Kendrapara: Battered by mighty sea waves, a four-decade-old coastal embankment near seaside Pentha village has caved in, exposing large chunks in Odisha’s Rajnagar block headquarters to tidal ingress.
"Sea waves smashed portions of the old embankment at Pentha and about 500 metre embankment wall has broken up. However, another protective embankment put in place about 50 metres from the erosion-hit embankment is safe," Executive Engineer, Saline Embankment Division, Kendrapara, Jugal Kishore Tripathy said.
"There is wide gap between the damaged old embankment and the 700 metre long new embankment. The advancing seawater has formed an artificial lagoon between the two. But the new one is protected. There is no immediate cause for alarm," he said. Engineers are at the spot monitoring the work to save the portions of embankment that is still intact with temporary measures like stocking sand-bag and installing bamboo poles at the old embankment are underway, the official said.

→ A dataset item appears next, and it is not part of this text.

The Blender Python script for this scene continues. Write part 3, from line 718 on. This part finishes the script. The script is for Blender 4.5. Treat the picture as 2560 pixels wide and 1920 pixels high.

As many as six villages near Pentha were eaten up by sea in cataclysmic 1971 cyclonic waves when the 1,200 population from Jaudia, Gohipur, Ichapur, Baunsagada, Goladiha and Sasana were washed away. The villages like Pentha, Endulasahi, Prasanapur, Sundaripala and Khandamara under Brahmanasahi gram panchayat had escaped the 1971 cyclonic devastation. But the safety of these villagers is now at stake as intensity of sea erosion is alarming and frightening, another official said.
The World Bank-funded geo-tube buffer to arrest sea erosion has failed to kick-start in these areas.